La règle de Lipkin

Après l’inven­tion de la machine à vapeur par James Watt on chercha de résoudre le problème de la construc­tion d’un méca­nisme à char­nières, qui allait trans­former le mouve­ment circu­laire d’une char­nière dans le dépla­ce­ment d’une autre char­nière en ligne droite.

Pendant long­temps, les scien­ti­fiques et les ingé­nieurs ne pouvaient pas trouver la solu­tion à ce problème. Ils réus­sirent à construire seule­ment des méca­nismes capables de déplacer une char­nière dans une ligne presque droite, mais pas parfai­te­ment recti­ligne. Ils ont été aidés, enfin, par une belle théorie mathé­ma­tique.

Rappe­lons que l’inver­sion dans le plan par rapport à un cercle est une appli­ca­tion biuni­voque de l’inté­rieur du cercle (à l’excep­tion d’un point, le centre) dans le reste du plan en dehors du cercle. L’image du point $A$ est le point $A’$, qui se trouve sur le rayon du cercle passant par le point $A$. Sa posi­tion sur le rayon est définie par l’égalité $OA \cdot OA'=R^2$, où $O$ est le centre du cercle, et $R$ est la longueur de son rayon. Par l’aide de l’inver­sion on résout de nombreux problèmes de géomé­trie. Comme nous le verrons, cette appli­ca­tion nous permet de résoudre non seule­ment des problèmes théo­riques.

Consi­dé­rons un méca­nisme avec une char­nière appliquée à un point fixe (marqué en rouge). Deux barres de la même longueur sont alla­chées par une extré­mité à cette char­nière, tandis que les autres extré­mités sont atta­chées aux deux char­nières oppo­sées d’un losange composé de quatre barres reliées par quatre char­nières.

Ce méca­nisme réalise l’inver­sion par rapport au cercle centré au point fixe et avec rayon qui dépend de la longueur des éléments du méca­nisme. La courbe tracée par l’une de deux char­nières libres du losange est l’image, par inver­sion, de la courbe tracée par l’autre.

Par l’aide de notre méca­nisme nous obser­vons main­te­nant quelles propriétés l’appli­ca­tion de l’inver­sion possède.

De la défi­ni­tion même de l’inver­sion il est évident que l’image d’un segment, qui est sur une ligne droite passant par le centre du cercle est un segment qui se trouve encore sur la même ligne.

L’image d’un segment, qui est sur une ligne droite qui ne passe pas par le centre d e l’inver­sion, est un arc de cercle, passant par le centre de l’inver­sion.

Un cercle qui ne passe par le centre et qui ne coupe pas le cercle de l’inver­sion, est trans­formé par l’inver­sion dans un autre cercle.

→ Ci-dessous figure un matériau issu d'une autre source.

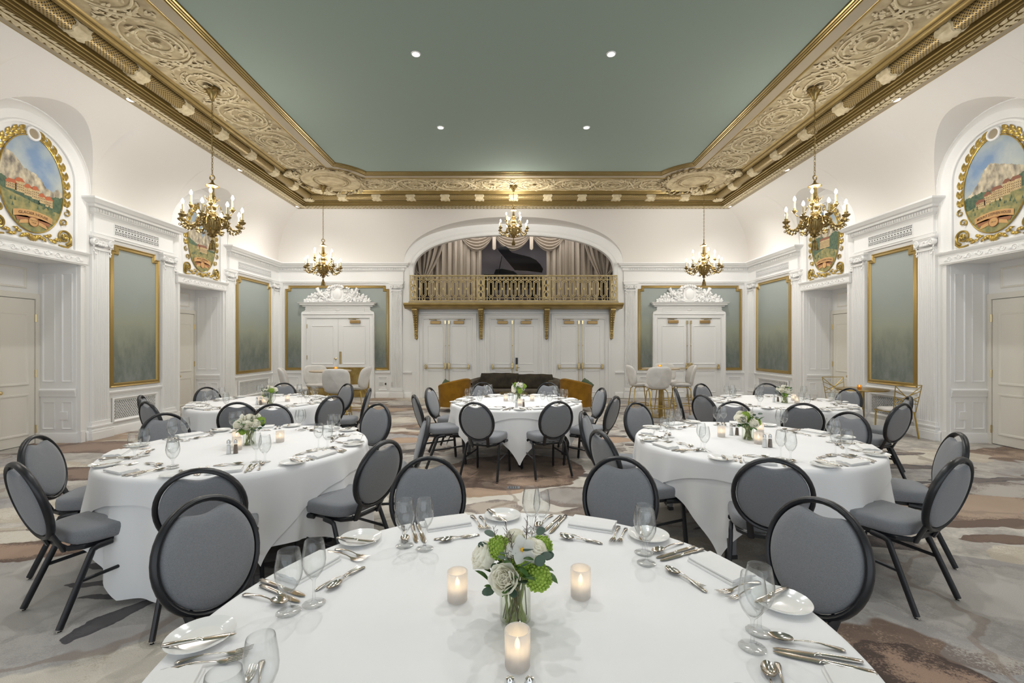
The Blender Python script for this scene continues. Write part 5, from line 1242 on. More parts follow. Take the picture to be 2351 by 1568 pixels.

L’inver­sion conserve les angles entre deux courbes, cepen­dant, renverse les orien­ta­tions. Telles appli­ca­tions en mathé­ma­tiques sont appe­lées «anti–conformes» (conformes sont celles qui conservent soit les angles soit les orien­ta­tions).

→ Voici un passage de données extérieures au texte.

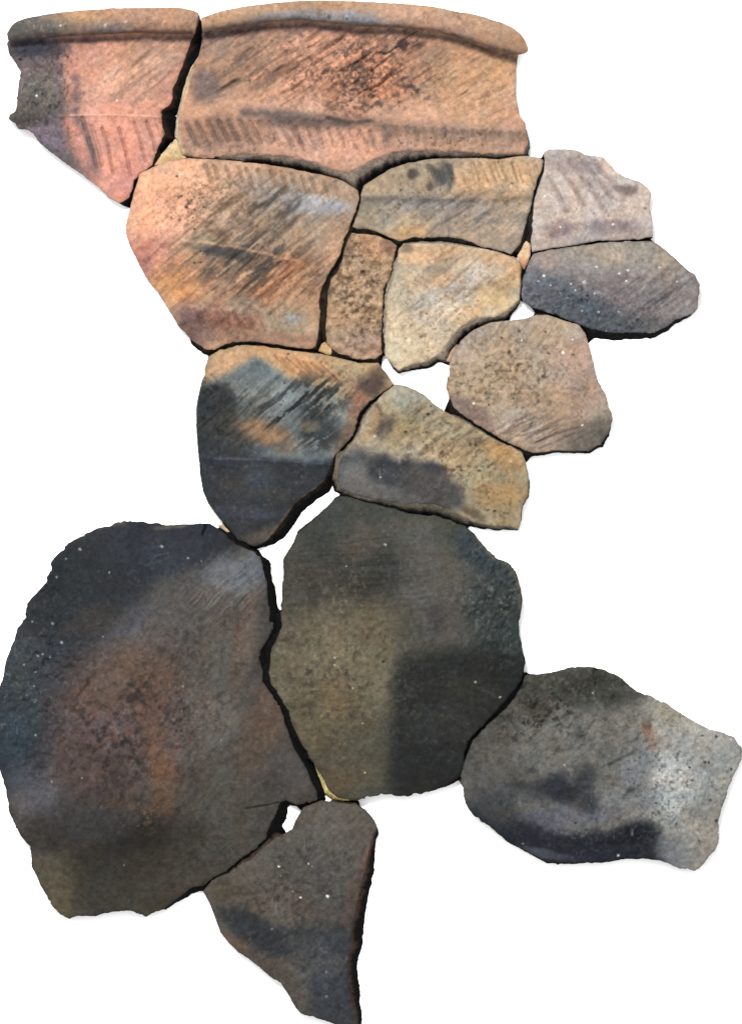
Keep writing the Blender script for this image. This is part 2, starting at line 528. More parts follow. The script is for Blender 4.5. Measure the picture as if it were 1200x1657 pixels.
# ------------------------------------------------------------------ A: left rim sherd
A = [(28,46),(94,40),(159,38),(227,34),(280,32),(323,24),(321,37),(316,54),(307,68),(300,94),(292,113),(286,130),(279,142),(278,160),(274,170),(262,179),(262,198),(267,218),(256,238),(251,249),(248,266),(227,282),(217,292),(215,306),(208,320),(193,330),(176,320),(159,302),(127,279),(102,261),(76,242),(62,227),(48,211),(30,208),(25,198),(16,194),(16,186),(27,177),(28,164),(28,144),(33,130),(33,113),(23,98),(14,85),(12,68)]
sherd('rim_sherd', 'left rim sherd, pinkish clay fading to charcoal grey at its left end', 'sherd', A, (178,130,112), [
    ('b',255,85,70,35,20,(146,116,98),.8), ('b',200,135,60,40,10,(180,140,118),.6),
    ('b',190,230,60,70,-20,(192,136,120),.75), ('b',215,300,30,40,0,(184,124,112),.7),
    ('p',[(0,55),(96,62),(100,95),(104,130),(112,165),(108,190),(112,215),(130,250),(150,290),(80,262),(0,210)],(88,80,82),.92,15),
    ('b',62,160,40,35,0,(88,84,76),.8), ('b',78,222,38,28,-35,(106,96,108),.8), ('b',48,190,30,14,0,(62,62,58),.7),
    ('l',[(112,88),(118,120),(117,150)],9,(160,114,104),.6), ('l',[(108,200),(122,235),(142,268),(160,290)],10,(166,116,106),.7),
    ('l',[(124,128),(126,150),(122,185),(136,205),(146,235),(156,275)],8,(92,78,80),.85),
    ('b',60,78,48,14,0,(44,46,58),.75), ('l',[(100,66),(180,64),(310,62)],5,(62,48,54),.6),  # band below the lip: some soot, plus the lip's shadow painted in
    ('s',220,120,80,50,30,(128,102,88),.7,38,60,8,.62), ('s',230,100,70,40,30,(196,152,128),.5,38,60,5,.62),
    ('d',70,160,60,80,0,(140,128,132),.6,4,.70), ('d',70,160,60,90,0,(48,44,50),.7,5,.68),
    ('l',[(115,187),(160,186),(205,186),(262,189)],1.6,(204,160,140),.8),
    ('l',[(262,180),(266,200),(268,220)],4,(80,66,60),.6)]
    + [('l',l,1.5,(150,104,90),.65) for l in ([(166,208),(175,235),(184,282)],[(193,208),(203,240),(212,285)],[(218,200),(228,228),(236,262)],[(238,198),(248,225),(252,245)],[(250,192),(258,215)])]
    + [('f',[(190,163,2.6),(60,155,2.2),(171,42,3)],(225,205,195),.9), ('f',[(33,95,4),(110,92,2.5)],(40,34,34),.9)],
    [('prof',[(0,0),(330,0)],[40,62,80,110,150,178,190,215,330],[2,-6,-7,-6,-2,2,7,5,0]),
     ('ridge',[(40,192),(115,187),(160,186),(205,186),(262,189)],3.5,2.2),
     ('st',215,120,85,55,25,38,70,10,3.2), ('st',70,140,60,90,0,80,10,6,4)]
    + [('ridge',l,2.6,-4.4) for l in ([(166,208),(175,235),(184,282)],[(193,208),(203,240),(212,285)],[(218,200),(228,228),(236,262)],[(238,198),(248,225),(252,245)],[(134,190),(146,235),(158,272)],[(150,205),(160,240),(166,270)])],
    walls=[(BLK,[(321,37,4,0),(307,68,9,3),(300,94,9,3),(286,130,9,3),(278,160,10,4),(262,190,22,4),(267,218,14,6),(256,238,10,5),(248,266,9,4),(227,282,3,3),(208,320,7,6),(193,330,8,4)])],
    seed=100, gain=1.17, dome=5, jit=.9)
RIM_A = ([(12,58),(17,44),(28,35),(51,28),(94,21),(142,17),(181,14),(241,13),(283,13),(300,15),(315,18),(322,23)],
    [(14,66),(34,64),(94,60),(159,57),(227,53),(272,55),(316,56)], (170,132,108), [
    ('b',50,48,55,40,0,(84,84,82),.95), ('b',90,40,40,12,0,(120,108,96),.6), ('b',170,46,45,10,0,(136,120,116),.8),
    ('b',130,28,50,10,0,(176,138,104),.7), ('l',[(60,60),(150,55),(310,54)],5,(98,78,74),.7),
    ('d',160,40,180,30,0,(110,88,76),.6,5,.66), ('d',160,40,180,30,0,(205,180,160),.5,4,.72),
    ('f',[(100,44,2.8),(171,43,4),(205,36,2.6),(266,36,2.2)],(220,208,198),.85)], 131)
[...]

Un arc de cercle, passant par le centre de l’inver­sion est trans­formé... exac­te­ment dans un segment de ligne droite!

C’est préci­sé­ment cette propriété qui a été utilisé dans la construc­tion du premier méca­nisme capable de tracer segments de lignes droites. Pour qu’une char­nière du losange dessine un cercle passant exac­te­ment par le centre du cercle de l’inver­sion, nous ajou­tons une char­nière fixée au centre du cercle passant par le centre de l’inver­sion, et une barre aussi longue que son rayon, fixée aux extré­mités à cette char­nière et à une char­nière du losange. La trace de l’autre char­nière sera toujours un segment de droite. En raison du fait qu’on utilise la propriété d’inver­sion, ces méca­nismes sont souvent appelés inver­seurs.

Peau­cel­lier (Peau­cel­lier Charles Nicolas, 1823—1913) informa les offi­ciers du Corps d’Armée des ingé­nieurs de la construc­tion d’un inver­seur en 1864 dans une lettre privée. Toute­fois il ne fut pas capable de fournir de détails sur la construc­tion du méca­nisme. En 1868, Lipman Lipkin (1846—1876), élève de Thche­by­shev, inventa l’inver­seur. Son article détaillé a été publié en 1870, et l’article de Peau­cel­lier n’apparu qu’en 1873, avec la descrip­tion de ce méca­nisme, faisant réfé­rence au travail de Lipkin.

Ensuite d’autres méca­nismes ont été inventés pour dessiner des lignes droites, basées sur d’autres idées mathé­ma­tiques. Mais l’inver­sion se distingue par sa beauté, ses bonnes propriétés méca­niques et a trouvé de nombreuses appli­ca­tions en ingé­nierie.